Northern Ireland’s Rory McIlroy, fresh from a win on the European Tour, has overcome a sore knee and a double bogey to carve out a three-shot lead after the opening round of the Memorial Tournament at Muirfield Village in Ohio.
Under the watchful eye of tournament host Jack Nicklaus, McIlroy on Thursday evoked memories of the legend with his nine-under-par 63, a round featuring two eagles and seven birdies with just the one double-bogey blemish.
It was good enough to push the former world No.1 three clear at the top of the leaderboard, creating the gap on Masters champion Bubba Watson, Chris Kirk and England’s Paul Casey who shared second after rounds of 66.
Americans Keegan Bradley, Michael Thompson and JB Holmes shared fifth at five-under.
World No.1 Adam Scott, backing up from his win in Texas, put together a decent three-under 69 to be tied 11th but couldn’t keep up with playing partner McIlroy, who overcame tweaking his knee on the seventh hole.
Fellow Australian Aaron Baddeley played the back nine first in four-over 40 but was on fire on the front side, shooting a course record-equalling 29 with seven birdies to join Scott on three-under.
Scott showed no signs of a victory hangover when he birdied the second and third holes to jump out to a hot start but he was jolted back to reality when he power lipped out a three-foot par putt on the fourth for bogey.

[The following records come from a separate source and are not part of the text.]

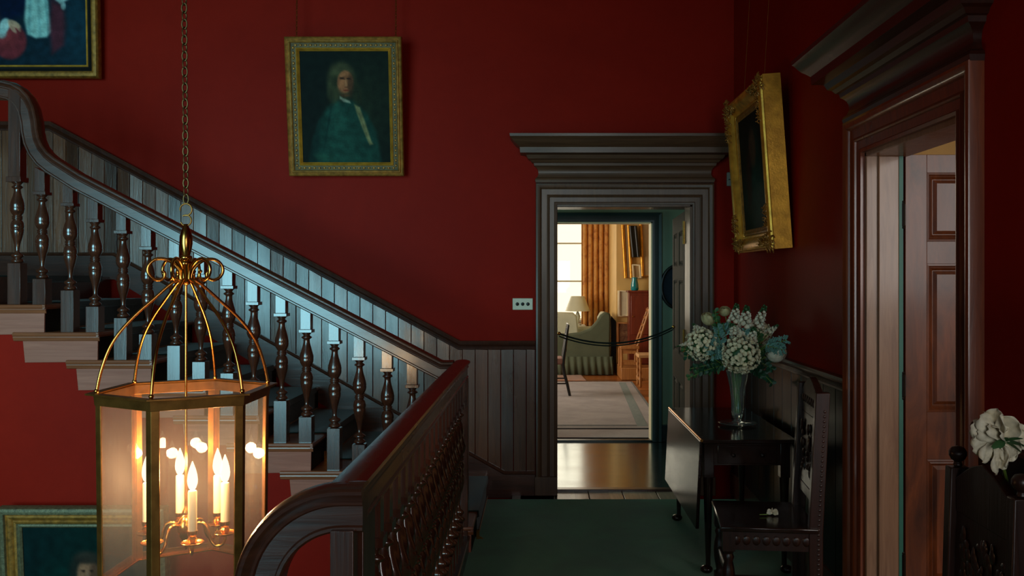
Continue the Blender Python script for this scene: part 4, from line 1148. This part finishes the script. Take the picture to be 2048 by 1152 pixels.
gl = [(1450,715,1368,712,'leafdark'),(1450,722,1380,738,'leafdark'),(1445,705,1362,698,'leaf'),(1452,728,1400,744,'leafdark'),(1440,730,1376,756,'leaf'),(1505,715,1548,740,'leafdark'),(1505,725,1546,768,'leafdark'),(1505,700,1530,700,'leaf'),(1508,690,1520,668,'leaf'),(1500,712,1562,716,'leafdark'),(1440,680,1430,620,'leaf'),(1505,735,1525,752,'leafdark')]
words = ['spreading to the left','drooping lower left','reaching far left','drooping under the left hydrangea','hanging lowest on the left','drooping to the right','hanging lowest on the right','behind the front hydrangea','in the upper right','spreading to the far right','rising beside the buds','under the right-hand blooms']
for (a, b, c, d, mt), wd in zip(gl, words): spray(a, b, 5.12, c, d, mt, 'green leafy sprig in the bouquet, '+wd, 9, .045, .022)
# white peony over the back of the near chair
PC = S(2000, 878, 2.46)
PN = thing('white_peony', 'large white bloom with green leaves on the finialled chair at the right edge', 'flower', tuple(PC))
def bigpetal(m, cpx, cpy, L, W, ang, tilt_, cup, Y=2.44):
    c = PC
    d = Vector((math.cos(ang), -tilt_, math.sin(ang))).normalized()
    T = Matrix.Translation(c) @ orient(d) @ Matrix.Rotation(-PI/2, 4, 'Y')
    m.M = T; n, k = 10, 8; vs = []
    for i in range(n+1):
        t = i/n; wd = W*(math.sin(PI*min(1,(.06+.62*t)))**.7)*(1 if t < .85 else 1-(t-.85)*2.0)
        for j in range(k+1):
            s = j/k*2-1
            vs.append((L*(t-.12*t*s*s)*math.cos(cup*t*.6), wd*s*.5, L*t*math.sin(cup*t) + .22*W*s*s*(1-.3*t) + .004*math.sin(9*t+6*s)))
    m.add(vs, [(i*(k+1)+j, i*(k+1)+j+1, (i+1)*(k+1)+j+1, (i+1)*(k+1)+j) for i in range(n) for j in range(k)])
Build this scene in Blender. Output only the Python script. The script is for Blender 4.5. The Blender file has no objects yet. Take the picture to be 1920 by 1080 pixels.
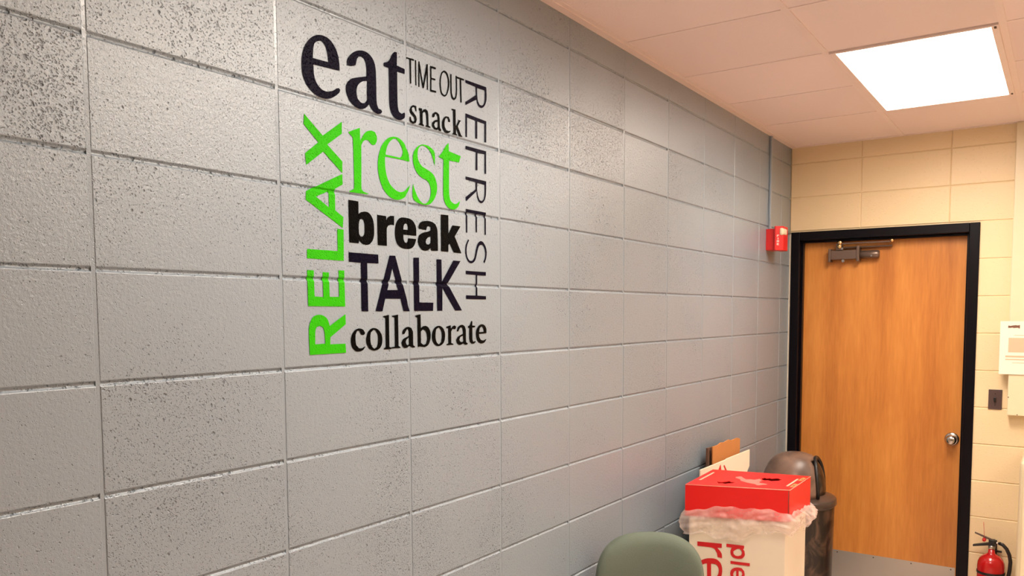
import bpy, bmesh, math, random
from mathutils import Vector, Matrix, noise
from mathutils.geometry import tessellate_polygon
PI = math.pi
sc = bpy.context.scene
COL = sc.collection
# ---------------------------------------------------------------- camera, world, light, exposure
cam_d = bpy.data.cameras.new('camera'); cam = bpy.data.objects.new('camera', cam_d); COL.objects.link(cam); sc.camera = cam
CYAW, CPIT, CROLL = .58728, -.06954, -.0021
fw = Vector((-math.sin(CYAW)*math.cos(CPIT), math.cos(CYAW)*math.cos(CPIT), math.sin(CPIT)))
rt = Vector((math.cos(CYAW), math.sin(CYAW), 0)); up = rt.cross(fw)
r2 = rt*math.cos(CROLL)+up*math.sin(CROLL); u2 = up*math.cos(CROLL)-rt*math.sin(CROLL)
cam.matrix_world = Matrix(((r2.x, u2.x, -fw.x, 1.43353), (r2.y, u2.y, -fw.y, -.75522), (r2.z, u2.z, -fw.z, 1.75050), (0, 0, 0, 1)))
cam_d.sensor_width = 36; cam_d.sensor_fit = 'HORIZONTAL'
cam_d.lens = 1502.02/1920*36
cam_d.shift_x = (960-998.997)/1920; cam_d.shift_y = (690.769-540)/1920
cam_d.clip_start = .05; cam_d.clip_end = 50
world = bpy.data.worlds.new('world'); sc.world = world; world.use_nodes = True
world.node_tree.nodes['Background'].inputs[0].default_value = (.9, .8, .7, 1)
world.node_tree.nodes['Background'].inputs[1].default_value = .05
LAMP = (1.0, .88, .76)          # warm fluorescent tubes behind the diffusers
LAMP_S = 30.0
LENS_POW = .5
FAR_LAMP = .55
sc.view_settings.view_transform = 'Standard'; sc.view_settings.look = 'None'
sc.view_settings.exposure = 0.05; sc.view_settings.gamma = 1.0; sc.view_settings.use_curve_mapping = False
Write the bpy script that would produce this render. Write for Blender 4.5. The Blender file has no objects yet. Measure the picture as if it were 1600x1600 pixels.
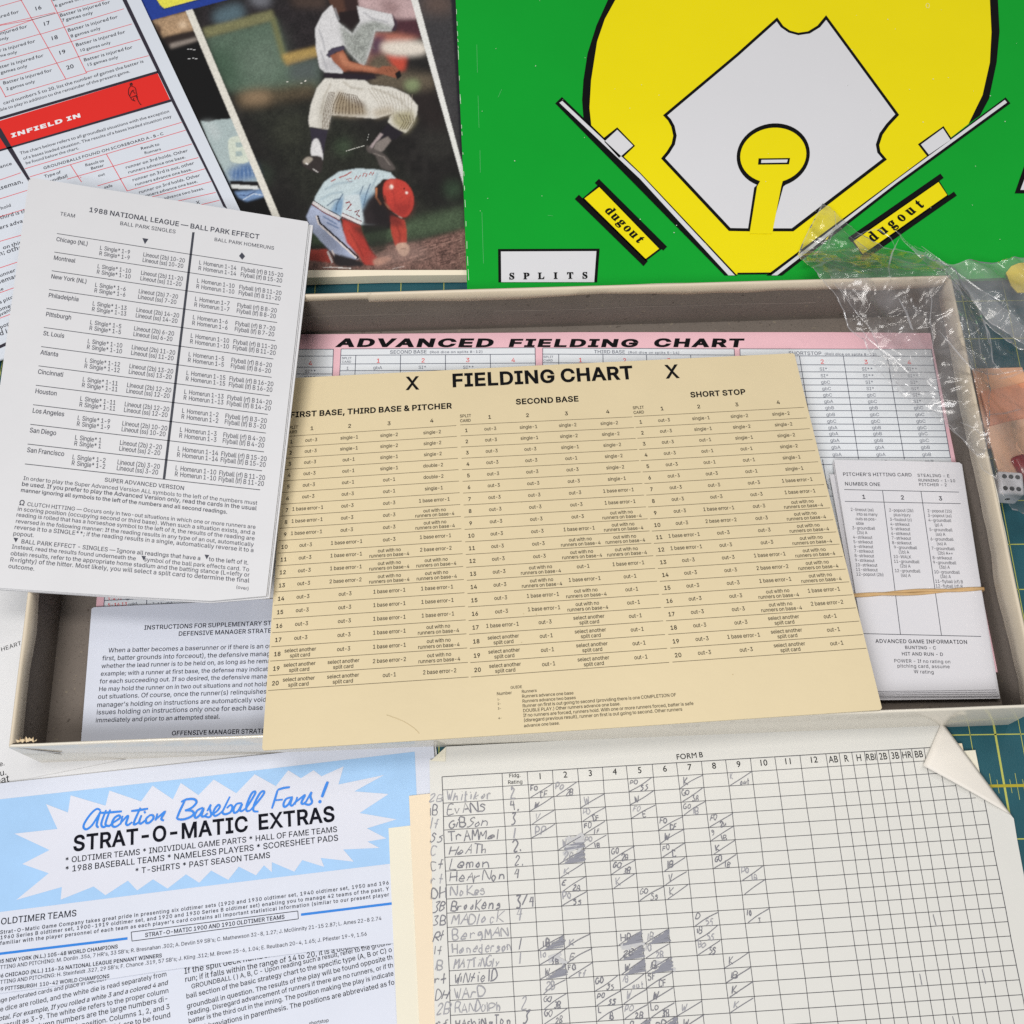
# A baseball board game laid out on a green cutting mat, seen from above.
import bpy, math, random
import numpy as np
from mathutils import Vector, noise as mnoise
from mathutils.geometry import tessellate_polygon, delaunay_2d_cdt

SC = bpy.context.scene
U = 0.0254                                   # lengths below are in inches, the scene is in metres
random.seed(7); RNG = np.random.default_rng(7)

# ------------------------------------------------------------------ camera
FOC, PITCH, ROLL, CAM_H = 1787.0, math.radians(22.35), -0.0148, 22.64
CAM = np.array([0.0, 0.0, CAM_H])
FW = np.array([0, math.sin(PITCH), -math.cos(PITCH)])
_u0 = np.array([0, math.cos(PITCH), math.sin(PITCH)]); _r0 = np.array([1.0, 0, 0])
RT = math.cos(ROLL) * _r0 + math.sin(ROLL) * _u0
UP = -math.sin(ROLL) * _r0 + math.cos(ROLL) * _u0
cd = bpy.data.cameras.new('camera'); cam = bpy.data.objects.new('camera', cd); SC.collection.objects.link(cam)
cd.sensor_fit = 'HORIZONTAL'; cd.sensor_width = 36.0; cd.lens = 36.0 * FOC / 1600.0
cd.clip_start = 0.01; cd.clip_end = 50.0
from mathutils import Matrix
cam.matrix_world = Matrix(((RT[0], UP[0], -FW[0], 0), (RT[1], UP[1], -FW[1], 0), (RT[2], UP[2], -FW[2], CAM_H * U), (0, 0, 0, 1)))
SC.camera = cam

# ------------------------------------------------------------------ light and exposure
W = bpy.data.worlds.new('World'); SC.world = W; W.use_nodes = True
W.node_tree.nodes['Background'].inputs[0].default_value = (0.90, 0.94, 1.0, 1)
W.node_tree.nodes['Background'].inputs[1].default_value = 0.15

def area(name, loc, target, sx, sy, power, col):
    l = bpy.data.lights.new(name, 'AREA'); l.shape = 'RECTANGLE'; l.size = sx * U; l.size_y = sy * U
    l.energy = power; l.color = col
    o = bpy.data.objects.new(name, l); SC.collection.objects.link(o)
    o.location = Vector(loc) * U
    o.rotation_euler = (Vector(target) - Vector(loc)).to_track_quat('-Z', 'Y').to_euler()
    return o
area('ceiling_lamp', (-9, 9, 60), (-1, 10, 0), 10, 24, 6.2, (1.0, 0.965, 0.92))
area('second_ceiling_lamp', (20, 26, 60), (2, 10, 0), 8, 22, 2.6, (1.0, 0.95, 0.89))
area('window_light', (-17, -30, 66), (0, 9, 0), 28, 22, 19.5, (1.0, 0.99, 0.985))
SC.view_settings.view_transform = 'Standard'; SC.view_settings.look = 'None'
SC.view_settings.exposure = 0.36; SC.view_settings.gamma = 1.0
SC.view_settings.use_curve_mapping = False
SC.render.engine = 'CYCLES'
SC.cycles.use_denoising = False
SC.cycles.transparent_max_bounces = 16

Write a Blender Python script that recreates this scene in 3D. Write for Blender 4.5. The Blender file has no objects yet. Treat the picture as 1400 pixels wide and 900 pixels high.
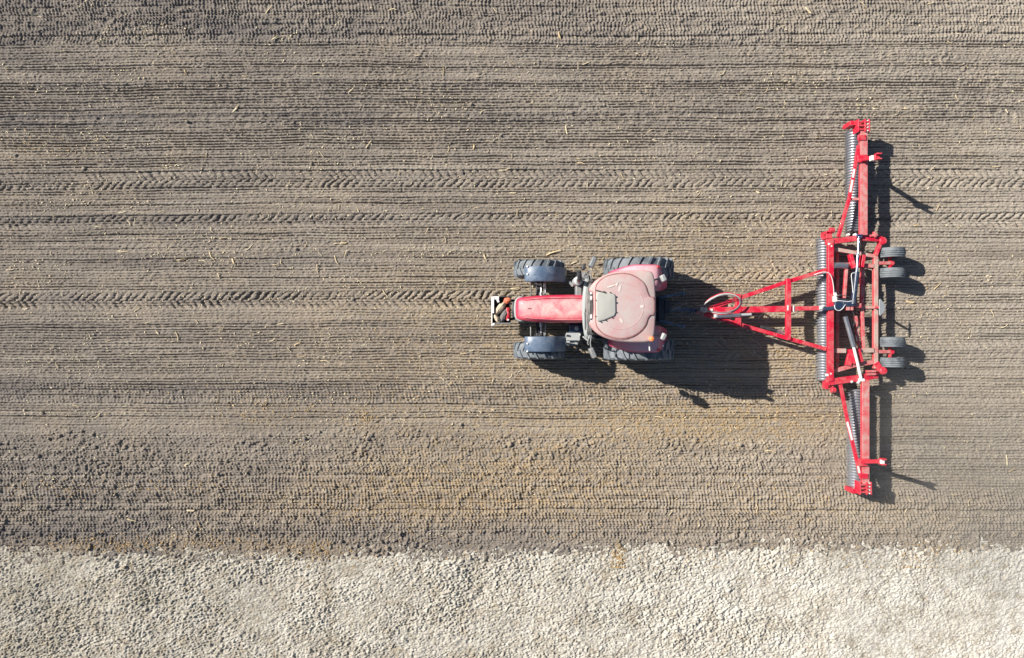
import bpy, bmesh, math, random
import numpy as np
from mathutils import Vector, Matrix

R = math.radians
PI = math.pi
CAM_H = 19.3          # drone height above the soil, metres
DUST_DENSITY = 0.33
FPX = 946.0           # focal length in photograph pixels (1400 wide)
SC = bpy.context.scene
COL = SC.collection


def P(px, py, z):
    """photograph pixel -> world point at its own real height z"""
    s = FPX / (CAM_H - z)
    return Vector(((px - 700.0) / s, (450.0 - py) / s, z))


# ------------------------------------------------------------------ materials
def nodes_of(name):
    m = bpy.data.materials.new(name)
    m.use_nodes = True
    nt = m.node_tree
    nt.nodes.clear()
    out = nt.nodes.new('ShaderNodeOutputMaterial')
    bs = nt.nodes.new('ShaderNodeBsdfPrincipled')
    nt.links.new(bs.outputs[0], out.inputs[0])
    return m, nt, bs


def math_node(nt, op, a, b=None, clamp=False):
    n = nt.nodes.new('ShaderNodeMath')
    n.operation = op
    n.use_clamp = clamp
    for i, v in enumerate((a, b)):
        if v is None:
            continue
        if isinstance(v, (int, float)):
            n.inputs[i].default_value = v
        else:
            nt.links.new(v, n.inputs[i])
    return n.outputs[0]


def noise_node(nt, vec, scale, detail=4.0, rough=0.55, dist=0.0):
    n = nt.nodes.new('ShaderNodeTexNoise')
    n.inputs['Scale'].default_value = scale
    n.inputs['Detail'].default_value = detail
    n.inputs['Roughness'].default_value = rough
    n.inputs['Distortion'].default_value = dist
    nt.links.new(vec, n.inputs['Vector'])
    return n.outputs['Fac']


def ramp_node(nt, fac, stops):
    n = nt.nodes.new('ShaderNodeValToRGB')
    els = n.color_ramp.elements
    while len(els) > 1:
        els.remove(els[-1])
    els[0].position = stops[0][0]
    c = stops[0][1]
    els[0].color = (*c, 1) if not isinstance(c, (int, float)) else (c, c, c, 1)
    for p, c in stops[1:]:
        e = els.new(p)
        e.color = (*c, 1) if not isinstance(c, (int, float)) else (c, c, c, 1)
    nt.links.new(fac, n.inputs[0])
    return n.outputs[0]


def mix_node(nt, fac, a, b, mode='MIX'):
    n = nt.nodes.new('ShaderNodeMix')
    n.data_type = 'RGBA'
    n.blend_type = mode
    for idx, v in ((0, fac), (6, a), (7, b)):
        if isinstance(v, (int, float)):
            n.inputs[idx].default_value = v
        elif isinstance(v, tuple):
            n.inputs[idx].default_value = (*v, 1)
        else:
            nt.links.new(v, n.inputs[idx])
    return n.outputs[2]


def coords(nt, kind='Object'):
    return nt.nodes.new('ShaderNodeTexCoord').outputs[kind]


DUST = (0.43, 0.36, 0.30)


def paint(name, base, rough=0.4, dust=0.3, dust_col=DUST, scale=3.0, metallic=0.0, coat=0.0, up_only=True, dark=0.15, power=1.0):
    """paint, plastic, rubber or metal with field dust lying on it in patches"""
    m, nt, bs = nodes_of(name)
    co = coords(nt)
    n1 = noise_node(nt, co, scale, 6, 0.62, 0.6)
    n2 = noise_node(nt, co, scale * 9, 4, 0.6)
    mask = math_node(nt, 'ADD', math_node(nt, 'MULTIPLY', n1, 0.72), math_node(nt, 'MULTIPLY', n2, 0.28))
    lo = 0.66 - 0.42 * dust
    mask = ramp_node(nt, mask, [(max(0.0, lo - 0.13), 0.0), (min(1.0, lo + 0.16), 1.0)])
    if up_only:
        geo = nt.nodes.new('ShaderNodeNewGeometry')
        sep = nt.nodes.new('ShaderNodeSeparateXYZ')
        nt.links.new(geo.outputs['Normal'], sep.inputs[0])
        upv = math_node(nt, 'ADD', math_node(nt, 'MULTIPLY', sep.outputs[2], 0.7), 0.3, True)
        if power != 1.0:                                  # dust only stays on nearly level faces
            upv = math_node(nt, 'POWER', math_node(nt, 'MAXIMUM', sep.outputs[2], 0.0), power, True)
        mask = math_node(nt, 'MULTIPLY', mask, upv)
    mask = math_node(nt, 'MULTIPLY', mask, min(1.0, 0.35 + dust))
    worn = mix_node(nt, math_node(nt, 'MULTIPLY', n2, dark * 2), base, tuple(c * 0.55 for c in base))
    col = mix_node(nt, mask, worn, dust_col)
    nt.links.new(col, bs.inputs['Base Color'])
    r = math_node(nt, 'ADD', math_node(nt, 'MULTIPLY', mask, 0.85 - rough), rough, True)
    nt.links.new(r, bs.inputs['Roughness'])
    bs.inputs['Metallic'].default_value = metallic
    if 'Coat Weight' in bs.inputs:
        bs.inputs['Coat Weight'].default_value = coat
    return m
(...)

The Queenslander than birdied both front nine par-fives before dropping a brilliant 35-foot downhill curling birdie putt on the par-3 eighth to be just two off the morning lead.
But just as it appeared he was cruising, the 33-year-old played a terrible approach into the ninth, dunking his ball into a creek short of the green and eventually carding a double-bogey six.
“It was just a poor shot and it stopped my momentum and then nothing really dropped on the back side,” Scott said.
A birdie on the par-5 11th softened some of the pain but he couldn’t muster any more in the round as McIlroy surged ahead.
Jason Day, playing for the first time since the Masters in his return from a thumb injury and also playing with McIlroy and Scott, blew off the cobwebs with an even-par 72 on his home course to be tied 45th.
Marc Leishman and Greg Chalmers shot 71 to be tied 28th.
Matt Jones joined Day at even-par, Robert Allenby shot 73 but it was much tougher going for Steven Bowditch (75) and Stuart Appleby (77) who will face a tough test to make the cut.